Mes chers collègues, au cours de ma carrière, administrative, puis politique, l'engagement qui fut le mien m'a appris à comprendre et à parler avec tous les acteurs de la protection de la nature, sans exclusive. Cet engagement en faveur de la biodiversité est pour moi à la fois philosophique, politique et pragmatique.

Philosophique, car je suis conscient du clin d'oeil que représente l'humanité dans l'histoire de l'évolution, sans rapport avec notre pouvoir de destruction d'aujourd'hui.

Politique, car je reste convaincu que nous devons inventer un nouveau modèle de développement, plus respectueux des personnes et de la planète, et que la transition nécessaire passera par plus de connaissance et plus de protection.

Pragmatique, parce que je viens du Gers et que, dans cette terre d'équilibre où cohabitent défenseurs de la nature, agriculteurs et chasseurs, j'ai appris que nous avions besoin de tous pour les combats que nous avons à mener ; je m'attacherai donc à rassembler tous ces acteurs.

L'Agence française pour la biodiversité a la chance de réunir des organisations dont la compétence en matière de protection de l'eau, de milieux aquatiques, d'aires marines protégées, de parcs nationaux, est précieuse et unique, notamment dans les domaines de l'ingénierie, de la formation et de la communication.

Ce sont des missions concrètes, qui s'organisent autour du principe de « solidarité écologique » consacré par la loi, et du lien que nous devons faire, en permanence, entre la préservation de la biodiversité et les activités humaines.

Je me consacrerai totalement à cette agence puisque je ne suis pas candidat aux élections législatives du mois de juin prochain.
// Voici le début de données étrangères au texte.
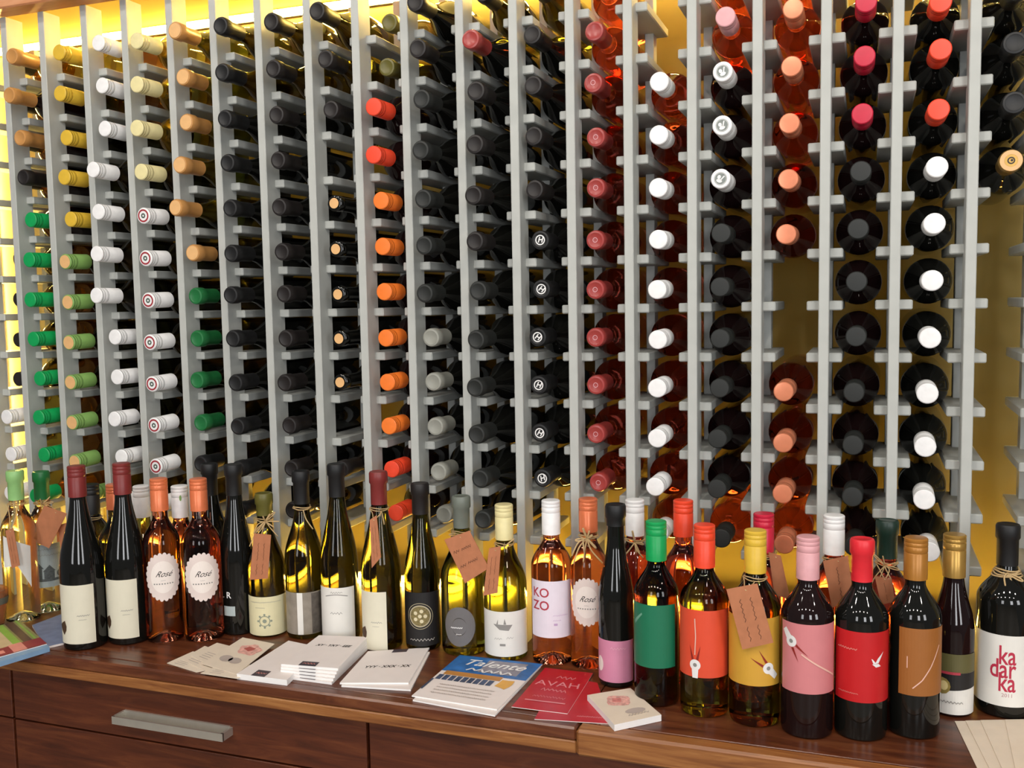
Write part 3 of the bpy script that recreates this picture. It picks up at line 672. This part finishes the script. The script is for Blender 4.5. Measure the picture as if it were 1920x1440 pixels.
b13 = Bottle('black-capped bottle with silver grey striped label and raffia thread', 571, 880, 'burgundy', G_DGREEN, K_BLK, 62, 575, 1200, 71, style='foil')
b13.label(1112, 1190, -82, 72, L_SILVER)
b13.label(1112, 1190, -25, -8, L_WHITE, 'label_stripe'); b13.label(1114, 1189, 18, 71, lm('slate', '#5a534c', .4, var=.3, scale=90), 'label_panel')
raffia_bow('thin raffia thread round the neck of the silver label bottle', b13, 6, loops=0, tails=1, rings=2, rad=0.0012)
b14 = Bottle('black-capped slender bottle with plain white label behind the thick booklet pile', 638, 867, 'flute', G_DGREEN, K_BLK, 62, 641, 1206, 71, style='foil')
b14.label(1103, 1203, -84, 46, L_WHITE)
zt = b14.z(1103)
b14.lay('print', strokep([(b14.u(-48 + i * 10), zt - .017 + .004 * math.sin(PI * i / 7)) for i in range(8)], .0016) + scribble(b14.u(-30), b14.u(6), zt - .009, .004, .0007) + scribble(b14.u(-32), b14.u(4), zt - .049, .005, .0009), GREYINK)
b15 = Bottle('brick red capped bottle with a hanging tag right of the booklet pile', 712, 881, 'flute', G_DGREEN, K_BRICK, 62, 719, 1222, 76, style='foil')
cream_label(b15, 1111, 1220, -82, 12)
kraft_tag('narrow kraft tag hanging on the brick red capped bottle by the booklets', b15, [(693, 975), (706, 966), (714, 1045), (697, 1065)], seed=15, loops=2)
b16 = Bottle('slim dark brown bottle with a round gold rosette label', 794, 903, 'flute', G_DGREEN, K_DRK, 58, 795, 1222, 68, style='foil')
b16.label(1112, 1212, -75, 60, L_BLACKL)
cu, cz, kk = b16.u(-10), b16.z(1156), b16.dep / F
b16.lay('rosette_print', ringp(cu, cz, 18.5 * kk, 21 * kk, 32) + ringp(cu, cz, 24 * kk, 25 * kk, 32), lm('pale_gold', '#b5a98a'))
b16.lay('rosette_print', disc(cu, cz, 18 * kk, n=28), lm('rosette', '#7d6f45', var=.4, scale=300))
b16.lay('rosette_print', [P for i in range(6) for P in disc(cu + (0 if i == 0 else 10 * kk * math.cos(i * 2 * PI / 5)), cz + (0 if i == 0 else 10 * kk * math.sin(i * 2 * PI / 5)), 3.6 * kk, n=12)], lm('rosette_dot', '#d6cba8'))
b16.lay('print', scribble(b16.u(-45), b16.u(35), b16.z(1200), .0055, .0011), lm('silver_ink', '#a5a09a'))
b17 = Bottle('grey-capped green bottle with a round stone grey label', 869, 927, 'burgundy', G_GREEN, K_SGREY, 60, 871, 1232, 84, style='foil')
cu, cz, kk = b17.u(-12), b17.z(1176), b17.dep / F
b17.lay('label', ringp(cu, cz, 0, 14 * kk, 36, 1.15) + ringp(cu, cz, 14 * kk, 31 * kk, 36, 1.22), L_GREY)
b17.lay('print', scribble(cu - .016, cu + .006, cz - .002, .003, .0011) + scribble(cu - .006, cu + .004, cz - .014, .003, .0008), WHITEINK)
kraft_tag('large kraft tag slanting over the grey-capped green bottle', b17, [(833, 1012), (880, 995), (917, 1065), (872, 1094)], seed=16, vertical=False, lines=2, loops=2)
b18 = Bottle('cream-capped green bottle with a boat drawing label', 947, 943, 'burgundy', G_GREEN, K_CRM, 66, 950, 1242, 82)
b18.label(1148, 1232, -80, 76, L_WHITE)
zt, zb_ = b18.z(1148), b18.z(1232); h_ = zt - zb_; cu = b18.u(-8)
b18.lay('boat_print', [[(cu - .018, zt - h_ * .28), (cu - .006, zt - h_ * .40), (cu + .010, zt - h_ * .42), (cu + .017, zt - h_ * .29)], [(cu - .012, zt - h_ * .28), (cu - .009, zt - h_ * .28), (cu - .009, zt - h_ * .17)], [(cu + .001, zt - h_ * .28), (cu + .006, zt - h_ * .28), (cu + .003, zt - h_ * .15)]], GREYINK)
b18.lay('print', scribble(cu - .016, cu - .002, zt - h_ * .60, .004, .0005) + scribble(cu + .006, cu + .018, zt - h_ * .58, .004, .0005) + rectp(cu - .006, cu + .004, zt - h_ * .76, zt - h_ * .71), GREYINK)
kraft_tag('folded narrow kraft tag hanging on the cream-capped bottle', b18, [(917, 1028), (939, 1024), (933, 1112), (906, 1117)], seed=17, loops=1)
b19 = Bottle('white-capped rosé bottle with a KO ZO label', 1034, 935, 'bordeaux', G_ROSE, K_WHT, 64, 1037, 1250, 78)
b19.label(1091, 1197, -72, 62, L_PINKW)
b19.text('KO', 0.023, -34, 1114, L_REDINK, bold=.0003); b19.text('ZO', 0.023, -34, 1138, L_REDINK, bold=.0003)
zt = b19.z(1155); b19.lay('print', scribble(b19.u(2), b19.u(46), zt, .003, .0005) + scribble(b19.u(2), b19.u(24), zt - .009, .003, .0005) + rectp(b19.u(4), b19.u(14), zt - .018, zt - .014), L_LILAC)
b20 = Bottle('salmon-capped rosé bottle with raffia bow and lace label, third of its kind', 1106, 932, 'bordeaux', G_ROSE, K_SALM, 62, 1106, 1258, 72)
doily(b20, -8, 1130, 34, 46)
raffia_bow('thick raffia bow round the neck of the third lace-label rosé', b20, 8, loops=5, tails=5, rad=0.0015)
b21 = Bottle('black-topped dark bottle with a low candy pink label', 1167, 943, 'sparkling', G_BLACK, K_BLK, 40, 1157, 1292, 68, style='foil')
b21.label(1203, 1281, -85, 62, L_PINK)
b21.lay('oval_print', disc(b21.u(-62), b21.z(1250), .008, .013, 20), L_DOILYIN)
b21.lay('print', scribble(b21.u(-20), b21.u(30), b21.z(1217), .004, .0006), lm('pale_pink_ink', '#e3aebd'))
b22 = Bottle('white-capped rosé bottle standing behind the green label bottle', 1190, 934, 'bordeaux', G_ROSERED, K_WHT, 66, Y=1.63)
raffia_bow('raffia tie on the white-capped rosé behind the green label bottle', b22, 9, loops=3, tails=3, rad=0.0013)
GRP = 'bottles with bird print labels'
b23 = Bottle('green-capped bottle with a plain bottle green label', 1232, 974, 'bordeaux', G_DGREEN, K_GRN, 74, 1232, 1328, 85, group=GRP)
b23.label(1136, 1254, -84, 52, L_GREEN)
b23.lay('bird_print', [[(b23.u(-70), b23.z(1172)), (b23.u(-66), b23.z(1178)), (b23.u(-38), b23.z(1156)), (b23.u(-40), b23.z(1153))]], L_TEALL)
b24 = Bottle('red-orange capped rosé bottle behind the green and tomato label bottles', 1281, 935, 'bordeaux', G_ROSERED, K_RORG, 66, Y=1.60)
b25 = Bottle('orange-capped bottle with a tomato red label and white bird head', 1322, 981, 'bordeaux', G_GREEN, K_RORG, 80, 1321, 1348, 92, group=GRP)
b25.label(1146, 1272, -80, 74, L_ORANGE); stork(b25, -22, 1249, 0.0, 0.0085)
b25.lay('pale_line_print', strokep([(b25.u(-22), b25.z(1162)), (b25.u(-20), b25.z(1195)), (b25.u(-22), b25.z(1230))], .0016), L_PALELINE)
b26 = Bottle('yellow-capped bottle with a mustard label and white bird head', 1413, 991, 'bordeaux', G_GREEN, K_YEL, 80, 1415, 1366, 97, group=GRP)
b26.label(1160, 1287, -84, 82, L_YELLOW); stork(b26, 30, 1254, 0.75, 0.0085)
kraft_tag('big kraft tag slanting across the mustard label bottle', b26, [(1362, 1105), (1420, 1094), (1450, 1205), (1392, 1218)], seed=18)
b27 = Bottle('crimson-capped rosé bottle with a white dot behind the mustard label bottle', 1432, 960, 'bordeaux', G_ROSERED, K_RED, 70, Y=1.59)
b27.lay('cap_dot', disc(0.006, b27.H - 0.044, .0045, n=14), WHITEINK, off=0.0168 - b27.R)
kraft_tag('kraft tag behind the mustard label bottle, below the crimson cap', b27, [(1441, 1035), (1464, 1042), (1482, 1125), (1452, 1115)], seed=19, lines=0)
b28 = Bottle('pink-capped bottle with a rose pink label and white bird head', 1515, 1003, 'bordeaux', G_RED, K_PINK, 80, 1512, 1388, 97, group=GRP)
b28.label(1172, 1302, -66, 78, L_ROSEP); stork(b28, -36, 1207, PI + 0.65, 0.0085)
b28.lay('pale_line_print', strokep([(b28.u(-12), b28.z(1228)), (b28.u(20), b28.z(1246)), (b28.u(70), b28.z(1272))], .0022), L_PALELINE)
b29 = Bottle('white-capped rosé bottle standing behind the rose pink label bottle', 1564, 963, 'bordeaux', G_ROSERED, K_WHT, 72, Y=1.60)
kraft_tag('broad kraft tag between the pink and bright red caps', b29, [(1543, 1052), (1590, 1042), (1600, 1120), (1560, 1140)], seed=20, lines=1, dY=-0.015)
b30 = Bottle('bright red capped bottle with a red label and small white bird', 1619, 1007, 'bordeaux', G_BLACK, K_FIRE, 80, 1612, 1392, 97, group=GRP, style='foil')
b30.label(1186, 1318, -66, 84, L_RED)
cu, cz = b30.u(36), b30.z(1240)
b30.lay('bird_print', [[(cu - .004, cz - .004), (cu + .002, cz - .003), (cu + .011, cz + .013), (cu + .001, cz + .004)], [(cu - .008, cz - .004), (cu - .002, cz - .009), (cu + .006, cz - .008), (cu + .002, cz - .004)], [(cu - .009, cz + .004), (cu - .007, cz + .003), (cu - .002, cz - .003), (cu - .006, cz - .004)]], WHITEINK)
b30.lay('print', scribble(b30.u(-55), b30.u(-8), b30.z(1219), .0035, .0012) + scribble(b30.u(-52), b30.u(-5), b30.z(1302), .0025, .0007), lm('pale_red_ink', '#d97a70'))
b31 = Bottle('dark green capped bottle standing behind the red and ochre label bottles', 1664, 972, 'bordeaux', G_ROSERED, cap('deep_green', '#1a2f26'), 70, Y=1.60, style='foil')
kraft_tag('small kraft tag between the bright red and ochre caps', b31, [(1640, 1080), (1672, 1086), (1678, 1128), (1652, 1134)], seed=21, lines=1, loops=4, tails=3)
b32 = Bottle('ochre-capped bottle with an ochre brown label and pale line', 1714, 1005, 'bordeaux', G_BLACK, K_OCH, 78, 1711, 1388, 95, group=GRP)
b32.label(1179, 1305, -33, 86, L_BROWN)
b32.lay('pale_line_print', strokep([(b32.u(-2), b32.z(1291)), (b32.u(18), b32.z(1275)), (b32.u(38), b32.z(1250)), (b32.u(62), b32.z(1212))], .0016) + strokep([(b32.u(-14), b32.z(1232)), (b32.u(-14), b32.z(1254))], .0012), L_PALELINE)
b33 = Bottle('gold-capped dark bottle with a black and white label and lion seal', 1773, 998, 'burgundy', G_RED, K_GOLD, 80, 1783, 1346, 76)
b33.label(1262, 1340, -82, 82, L_WHITE)
b33.lay('label_band', rectp(b33.u(-80), b33.u(80), b33.z(1262), b33.z(1227), 14), L_OLIVEB)
za, zb2 = b33.z(1262), b33.z(1300)
b33.lay('label_panel', [[(b33.u(-80 + 16 * i), za), (b33.u(-64 + 16 * i), za), (b33.u(-64 + 16 * i), zb2 + .0008 * (i + 1)), (b33.u(-80 + 16 * i), zb2 + .0008 * i)] for i in range(10)], L_BLACKL)
b33.lay('lion_seal', disc(b33.u(-24), b33.z(1288), .0115, .013, 12, 0, lambda t: 1 + .07 * math.sin(t * 12 * PI)), L_GOLD)
b33.lay('lion_seal', disc(b33.u(-20), b33.z(1287), .006, .0075, 12), lm('lion_face', '#d8c48a'))
b33.lay('print', rectp(b33.u(-55), b33.u(22), b33.z(1265), b33.z(1260), 6), L_REDINK); b33.lay('print', scribble(b33.u(-48), b33.u(30), b33.z(1317), .004, .0009), GREYINK)
b34 = Bottle('black-capped big bottle with a white kadarka label at the right edge', 1884, 979, 'bordeaux', G_BLACK, K_BLK, 78, 1881, 1349, 104, style='foil')
b34.label(1192, 1325, -86, 86, L_WHITE)
KR = lm('kadarka_red', '#b52b45'); zt, zb_ = b34.z(1192), b34.z(1325); h_ = zt - zb_; cu = b34.u(6)
b34.lay('lettering', textp('ka', .041, cu - .001, zt - h_ * .29, bold=.0005, xs=.66) + textp('dar', .041, cu - .007, zt - h_ * .48, bold=.0005, xs=.66) + textp('ka', .041, cu - .001, zt - h_ * .67, bold=.0005, xs=.66), KR)
b34.lay('print', textp('2011', .008, cu, zt - h_ * .84), lm('rose_ink', '#b98a92'))
raffia_bow('raffia string tied round the neck of the kadarka bottle', b34, 10, loops=1, tails=2, rings=4, rad=0.0014)
b35 = Bottle('olive-capped bottle cut off by the right edge behind the kadarka bottle', 1953, 1010, 'bordeaux', G_OLIVE, K_OLV, 70, Y=1.66, R=0.034, style='foil')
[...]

Je me sens prêt et enthousiaste à l'idée de m'engager, si vous l'approuvez, dans cette formidable aventure.

J'ai à l'esprit l'objectif qu'Hubert Reeves, avec ses mots, a assigné à notre agence : « L'Agence doit être dans l'action, pour donner à tous les milieux terrestres, aquatiques et marins, le droit d'exister et de produire les conditions d'une vie la plus joyeuse possible aux Terriens que nous sommes. »

Mes chers collègues, si vous m'en donnez la possibilité, je promets d'être un président sérieux, et j'essaierai d'être un président joyeux.